Simultaneously, it grants license to continue ignoring population growth - which every study that has ever looked at the root causes of our environmental problems, including sprawl development, identifies as a major driving force.

Growth is inevitable - and welcome.

Certainly growth is not inevitable. The United States is the only major industrialized country in the world where large-scale population growth is happening.

Among 14 other industrialized nations, from Japan to Europe to Scandinavia, all but one (Norway) have birth rate and immigration trends that would be more than adequate to stabilize the U.S. population in coming decades.

Also, a major component of U.S. population growth - foreign immigration - has more than tripled from its historic average in recent decades, through acts of Congress. And acts of Congress could reduce it again.

Growth is inevitable - and welcome.

I suspect growth is more tolerated than welcomed by the majority of Americans. It will become less tolerated the more our environmental leaders and managers become honest about the prospects of restoring and sustaining our natural resources as a million new people every decade move into regions like the Chesapeake watershed.

Concurrent with that, we need economists who will re-examine the common wisdom that economic well-being is inextricably linked to ceaselessly growing numbers of consumers.

As recently as 1972, a bipartisan Congressional Commission on Population Growth and the American Future examined these issues and concluded:

"We have looked for, and have not found, any convincing economic argument for continued population growth. The health of our country does not depend on it, nor does the vitality of business nor the welfare of the average person ... rather, the gradual stabilization of our population would contribute significantly to the nation's ability to solve its problems."

Has that situation changed since 1972? Not according to Edwin Stennett's just-published In Growth We Trust, a highly recommended examination of Smart Growth and population growth in the Chesapeake region. It's available for $12.95, including shipping, from the nonprofit Growth Education Movement, P.O. Box 2876, Gaithersburg, MD 20886.

Stennett finds that about two-thirds of open space being developed in the D.C. metro region is a consequence of increasing population. Increased per-capita use of land for housing, the "sprawl" typically targeted by Smart Growth, is only about a third of the problem.

He demonstrates that even the strictest conceivable application of Smart Growth strategies, given continued population increase, will only delay the losses of open space by a few decades.

Similar studies of sprawl by Numbers U.S.A., a Washington-based nonprofit that works to stabilize U.S. population, show population growth, per se, is about half the problem in sprawl.

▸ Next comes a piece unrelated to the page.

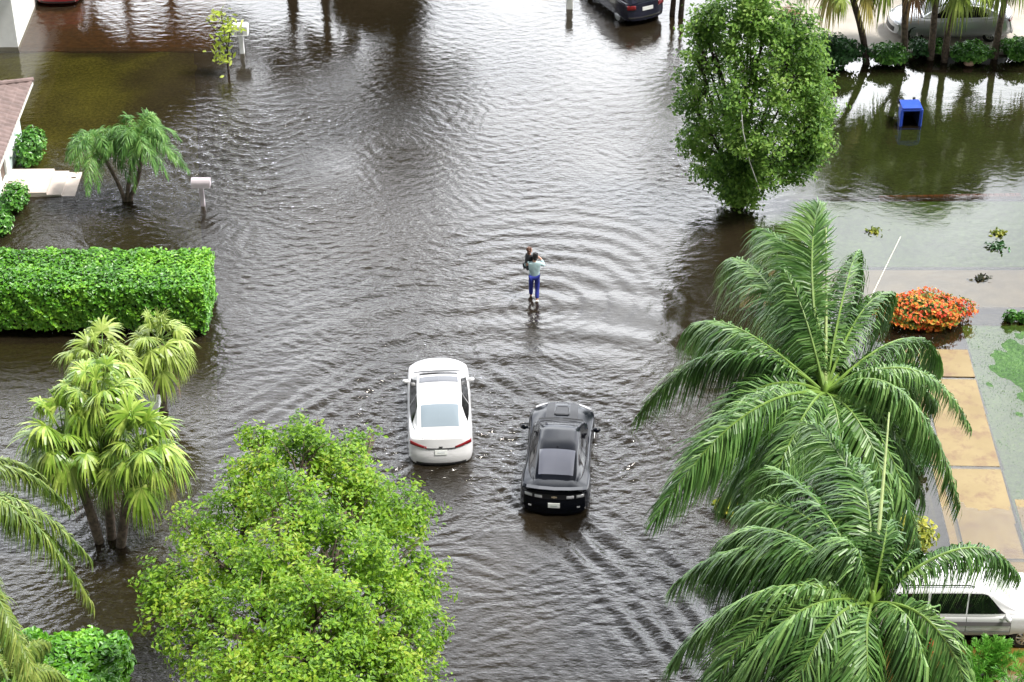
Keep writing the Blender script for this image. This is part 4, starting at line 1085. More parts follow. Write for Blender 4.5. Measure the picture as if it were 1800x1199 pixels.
M['seat'] = pmat('pale_seat', (.5,.5,.47), .7)

def wheel(parent, x, y, r_, wd, side):
    g = Geo(); prof = [(r_*.62, -wd/2), (r_*.9, -wd/2), (r_, -wd/2+.03), (r_, wd/2-.03), (r_*.9, wd/2), (r_*.62, wd/2)]
    g_lathe(g, prof, 28, 'x', (x, y, r_)); wo_ = g.build('wheel', M['tyre'], parent, smooth=True)
    g = Geo(); e = side*wd*.36
    g_lathe(g, [(r_*.66, -side*wd*.3), (r_*.66, side*wd*.5), (r_*.58, side*wd*.5), (r_*.56, side*wd*.30)], 28, 'x', (x, y, r_))
    for k in range(10):
        a = k*math.pi/5; ca, sa = math.cos(a), math.sin(a)
        p0 = (x+side*wd*.46, y+ca*r_*.1, r_+sa*r_*.1); p1 = (x+side*wd*.44, y+ca*r_*.6, r_+sa*r_*.6); g_tube(g, [p0, p1], [.03, .022], 5)
    g_lathe(g, [(.0, side*wd*.48), (.06, side*wd*.48), (.07, side*wd*.3)], 16, 'x', (x, y, r_))
    g.build('rim', M['rim'], wo_, smooth=False)
    g = Geo(); g_lathe(g, [(.0, side*wd*.1), (r_*.6, side*wd*.1)], 20, 'x', (x, y, r_)); g.build('brake_disc', M['black_trim'], wo_)
    return wo_

def mirror_part(parent, x, y, z, side, paint, s=1.0):
    g = Geo(); bm = bmesh.new(); bmesh.ops.create_uvsphere(bm, u_segments=14, v_segments=8, radius=1)
    V = [(v.co.x*.115*s, v.co.y*.075*s + .02*abs(v.co.x), v.co.z*.075*s) for v in bm.verts]
    bm.verts.index_update(); q = [[v.index for v in f.verts] for f in bm.faces]; bm.free()
    V = np.array(V)+[x+side*.12*s, y, z]; g.V.append(V); g.n += len(V)
    for f in q: g.P.append((np.array([f]), 0))
    g_box(g, (x+side*.02, y+.01, z-.03), (.12, .05, .04))
    return g.build('side_mirror', M[paint], parent, smooth=True)

def build_car(name, label, cat, loc, rz, sp, wheels_r=.33, arch=True):
    o = thing(name, loc, label, cat, None, rz); c = Car(sp); paint = M[sp['paint']]
    bo = c.body_geo().build('body', [paint, M['black_trim']], o, smooth=True)
    fx, rx = sp['axles']
    if arch:
        wx = sp['W']/2
        bool_cut(bo, [((sd_*(wx-.02), yy, wheels_r), wheels_r*1.16, .62) for yy in (fx, rx) for sd_ in (-1, 1)])
        bo.data.polygons.foreach_set('use_smooth', np.ones(len(bo.data.polygons), bool))
    g = Geo(); c.cabin_geo(g); co = g.build('cabin', paint, o, smooth=True)
    # one continuous shell
    bm = bmesh.new(); bm.from_mesh(bo.data); bm.from_mesh(co.data); bm.to_mesh(bo.data); bm.free()
    bpy.data.objects.remove(co)
    me = bo.data
    for p in me.polygons: p.use_smooth = True
    try: me.set_sharp_from_angle(angle=R(38))
    except Exception: pass
    for yy in (fx, rx):
        for sd_ in (-1, 1): wheel(o, sd_*(sp['W']/2-.13), yy, wheels_r, .22, sd_)
    g = Geo(); g_box(g, (0, (fx+rx)/2, .42), (sp['W']*.62, sp['L']*.8, .2)); g.build('underbody', M['black_trim'], o)
    return o, c

SEDAN = dict(L=4.60, W=1.84, fround=.42, fslope=.10, rround=.24, rslope=.30, paint='white_paint', axles=(1.42, -1.32),
    body=[(-2.36,.80,.30,.98,1.04,.94),(-2.2,.875,.25,1.0,1.075,.95),(-1.9,.905,.22,.99,1.085,.95),(-1.3,.92,.20,.97,1.05,.95),(-.4,.92,.19,.95,.99,.95),(.8,.92,.19,.93,.97,.95),(1.2,.915,.19,.91,.97,.94),(1.7,.90,.20,.86,.93,.93),(2.15,.86,.22,.76,.83,.92),(2.36,.79,.28,.66,.72,.9)],
    cabin=[(-1.80,.66,.60,1.05,1.075),(-1.70,.70,.60,1.05,1.12),(-1.35,.79,.60,1.0,1.28),(-.95,.84,.60,.97,1.405),(-.5,.86,.61,.96,1.45),(0,.86,.61,.95,1.455),(.35,.855,.60,.945,1.42),(.65,.84,.60,.94,1.32),(1.0,.80,.62,.94,1.12),(1.22,.74,.64,.94,.99)])
def quad_fn(a, b): return lambda q: a+(b-a)*q

def sedan_parts(o, c, glass='glass_dark', tail='tail', rearglass='glass_rear', plate=True, sunroof=True):
    c.patch(c.C, -1.66, -.98, .62, 1.0, mirror=0, deform=False).build('rear_window', M[rearglass], o, smooth=True)
    c.patch(c.C, .50, 1.17, .60, 1.0, mirror=0, deform=False).build('windshield', M[glass], o, smooth=True)
    for sd_ in (1, -1):
        c.patch(c.C, quad_fn(-.42,-.38), quad_fn(.98,.28), .17, .44, mirror=sd_, deform=False).build('side_window', M[glass], o, smooth=True)
        c.patch(c.C, quad_fn(-1.32,-.98), quad_fn(-.47,-.43), .17, .44, mirror=sd_, deform=False).build('side_window', M[glass], o, smooth=True)
    if sunroof: c.patch(c.C, .02, .34, .60, 1.0, mirror=0, deform=False, off=.008).build('sunroof', pmat('sunroof_glass',(.08,.085,.10),.25,spec=.4), o, smooth=True)
    g = Geo(); c.patch(c.B, 1.10, 1.30, .70, 1.0, mirror=0, g=g, off=.012); g.build('cowl', M['black_trim'], o)
    for sd_ in (1, -1):
        x = sd_
        c.plate(x*.86, x*.40, .86, .955, t=.02, z0b=.80, z1b=.85).build('tail_light', M[tail], o, smooth=True)
        mirror_part(o, sd_*.86, .80, .98, sd_, c.paint, .82)
        g = Geo()
        for yy in (-.43, .95): c.patch(c.B, yy-.005, yy+.005, .30, .60, mirror=sd_, g=g, off=.003, nu=1, nv=12)
        g.build('door_seam', M['gap'], o)
        g = Geo()
        for yy in (-.95, .10): c.patch(c.B, yy, yy+.2, .52, .55, mirror=sd_, g=g, off=.02, nu=4, nv=2)
        g.build('door_handle', M[c.paint], o)
        c.plate(x*.50, x*.74, .60, .68, end=1, t=.02).build('headlight', M['lamp_clear'], o)
        g = Geo(); g_lathe(g, [(.0,.0),(.05,.0),(.05,.08)], 12, 'y', (x*.55, -2.20, .31)); g.build('exhaust_tip', M['chrome'], o)
    c.plate(-.42, .42, .79, .812, t=.016, nz=1).build('trunk_strip', M['black_trim'], o)
    c.plate(-.70, .70, .30, .36, t=.022, nz=1).build('lower_bumper', M['black_trim'], o)
    c.plate(-.6, .6, .34, .52, end=1, t=.02).build('grille', M['black_trim'], o)
    g = Geo(); c.patch(c.B, -2.28, -2.265, .78, 1.0, mirror=0, g=g, off=.004, nu=1); 
    for sd_ in (1,-1): c.patch(c.B, -2.27, -1.75, .765, .772, mirror=sd_, g=g, off=.004, nv=1)
    g.build('trunk_seam', M['gap'], o)
    if plate:
        pl = c.plate(-.17, .17, .64, .76, t=.02).build('license_plate', M['plate'], o)
        g = Geo(); c.plate(-.10, .10, .685, .715, t=.024, g=g, nx=6, nz=1); g.build('plate_smudge', pmat('plate_smudge',(.5,.53,.54),.5), pl)
        g = Geo(); c.plate(-.05, .05, .835, .862, t=.02, g=g, nx=6, nz=1); g.build('badge', M['black_trim'], o)

wc = at(776,822)
hd = R(3.0)
cen = Vector((wc.x, wc.y, 0)) + Vector((-math.sin(hd), math.cos(hd), 0))*2.36
o, c = build_car('sedan', 'white four door sedan driving away through the flood, left of the black coupe', 'car', (cen.x, cen.y, -.24), hd, SEDAN)
sedan_parts(o, c)

COUPE = dict(L=4.62, W=1.92, fround=.40, fslope=.12, rround=.26, rslope=.20, paint='black_paint', axles=(1.42, -1.34),
    body=[(-2.31,.84,.30,.90,.985,.90),(-2.18,.91,.25,.92,1.03,.90),(-1.85,.955,.21,.92,1.045,.88),(-1.35,.965,.19,.90,1.02,.86),(-.6,.905,.18,.87,.96,.88),(.4,.895,.18,.86,.94,.90),(.95,.92,.18,.86,.95,.90),(1.45,.945,.18,.84,.935,.89),(1.9,.925,.19,.77,.87,.88),(2.15,.87,.22,.68,.78,.87),(2.31,.78,.28,.60,.68,.85)],
    cabin=[(-1.85,.60,.50,1.0,1.045),(-1.6,.68,.52,.99,1.11),(-1.2,.76,.53,.95,1.235),(-.8,.79,.54,.92,1.325),(-.35,.805,.545,.91,1.36),(.05,.805,.545,.905,1.355),(.30,.80,.545,.90,1.31),(.6,.79,.56,.90,1.19),(.9,.76,.60,.91,1.04),(1.06,.72,.63,.92,.965)])
bc = at(973,911)
hd = R(-4.5)
cen = Vector((bc.x, bc.y, 0)) + Vector((-math.sin(hd), math.cos(hd), 0))*2.39
o, c = build_car('coupe', 'black two door muscle coupe with dark hood stripes driving through the flood', 'car', (cen.x, cen.y, -.22), hd, COUPE, wheels_r=.36)
c.patch(c.C, -1.62, -.80, .60, 1.0, mirror=0, deform=False).build('rear_window', pmat('hazy_rear_glass', (.10,.105,.13), .12, spec=1.0, coat=1.0), o, smooth=True)
c.patch(c.C, .36, 1.0, .60, 1.0, mirror=0, deform=False).build('windshield', M['glass_dark'], o, smooth=True)
for sd_ in (1, -1):
    c.patch(c.C, quad_fn(-.55,-.50), quad_fn(.80,.20), .17, .44, mirror=sd_, deform=False).build('side_window', M['glass_dark'], o, smooth=True)
    c.patch(c.C, quad_fn(-1.12,-.80), quad_fn(-.62,-.58), .19, .42, mirror=sd_, deform=False).build('side_window', M['glass_dark'], o, smooth=True)
    mirror_part(o, sd_*.90, .62, 1.0, sd_, 'black_paint')
    c.patch(c.B, 1.12, 2.2, .80, .90, mirror=sd_, off=.004).build('hood_stripe', M['black_stripe'], o, smooth=True)
    for xa, xb in ((.80,.60),(.53,.33)):
        c.plate(sd_*xa, sd_*xb, .80, .875, t=.018, nx=6).build('tail_light', M['lamp_clear'], o, smooth=True)
    g = Geo()
    for yy in (-.58, .82): c.patch(c.B, yy-.005, yy+.005, .30, .60, mirror=sd_, g=g, off=.003, nu=1, nv=12)
    g.build('door_seam', M['gap'], o)
    g = Geo(); g_lathe(g, [(.0,0),(.055,0),(.055,.1)], 12, 'y', (sd_*.62, -2.17, .33)); g_lathe(g, [(.0,0),(.055,0),(.055,.1)], 12, 'y', (sd_*.48, -2.19, .33)); g.build('exhaust_tip', M['chrome'], o)
    c.plate(sd_*.62, sd_*.70, .50, .535, t=.02, nx=2, nz=1).build('reflector', M['lamp_clear'], o)
    c.plate(sd_*.45, sd_*.78, .58, .68, end=1, t=.02).build('headlight', M['lamp_clear'], o)
c.plate(-.82, .82, .775, .91, t=.008).build('rear_panel', M['black_stripe'], o)
pl = c.plate(-.16, .16, .53, .66, t=.024).build('license_plate', M['plate'], o)
c.plate(-.09, .09, .575, .61, t=.028, nx=6, nz=1).build('plate_smudge', pmat('plate_smudge2',(.45,.5,.46),.5), pl)
g = Geo(); c.plate(-.075, .075, .828, .858, t=.024, g=g, nx=4, nz=1); c.plate(-.03, .03, .818, .868, t=.024, g=g, nx=2, nz=1); g.build('badge', pmat('gold_badge',(.6,.5,.35),.3,metal=.6), o)
g = Geo()
sp_ = [(-.86,-2.0,.985),(-.76,-2.10,1.045),(-.42,-2.19,1.075),(0,-2.22,1.08),(.42,-2.19,1.075),(.76,-2.10,1.045),(.86,-2.0,.985)]
V = []
for x, y, z in sp_: V += [(x,y-.06,z),(x,y-.055,z+.018),(x,y+.10,z+.004),(x,y+.10,z-.05),(x,y-.03,z-.05)]
F = [[i*5+j, i*5+(j+1)%5, (i+1)*5+(j+1)%5, (i+1)*5+j] for i in range(6) for j in range(5)]
g.add(V, np.array(F)); g.build('spoiler', M['black_paint'], o, smooth=False)
g = Geo(); c.patch(c.B, 1.0, 1.12, .72, 1.0, mirror=0, g=g, off=.012); g.build('cowl', M['black_trim'], o)
g = Geo()
for sd_ in (1,-1): g_tube(g, [(sd_*.62,1.06,1.0),(sd_*.05,1.10,1.015)], .012, 5)
g.build('wiper', M['black_trim'], o)
g = Geo(); V = [(-.24,1.30,.93),(.24,1.30,.93),(.20,1.78,.88),(-.20,1.78,.88),(-.20,1.34,.985),(.20,1.34,.985),(.16,1.72,.945),(-.16,1.72,.945)]
g.add(V, np.array([[4,5,6,7],[0,1,5,4],[1,2,6,5],[2,3,7,6],[3,0,4,7]])); hsp = g.build('hood_scoop', M['black_stripe'], o)
g = Geo(); g_box(g, (0,1.77,.915), (.30,.03,.035)); g_box(g, (0,1.315,.968), (.36,.03,.03)); g.build('scoop_opening', M['black_trim'], hsp)
g = Geo(); V = [(-.03,-.72,1.36),(.03,-.72,1.36),(.0,-.60,1.37),(.0,-.74,1.43)]; g.add(V, np.array([[0,1,3],[1,2,3],[2,0,3]])); g.build('antenna_fin', M['black_paint'], o)
g = Geo()
c.patch(c.B, -2.26, -2.25, .78, 1.0, mirror=0, g=g, off=.004, nu=1); g.build('trunk_seam', M['gap'], o)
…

Stennett also makes a good start at separating population growth from economic well-being. He notes a Brookings Institution study, for example, that found population growth is not related to per-capita income in the Washington region.

The point is not that Smart Growth isn't worth pushing for all its worth. Altering the ways we live is critical.

Americans' lifestyles require almost twice as many of the planet's acres to support them as lifestyles of the average German or Frenchman; and we generate triple the carbon dioxide of the average Swede, hastening climate change.

But working on half the problem - how we live - while pretending it doesn't matter how many of us live here, will not likely achieve ambitious goals such as restoring the Chesapeake Bay.

Stabilizing population is a tough and complex issue, to which no one has all the answers. But to unthinkingly shrug off growth as "inevitable - even welcome," while promising an improved environment, is irresponsible and ultimately dishonest.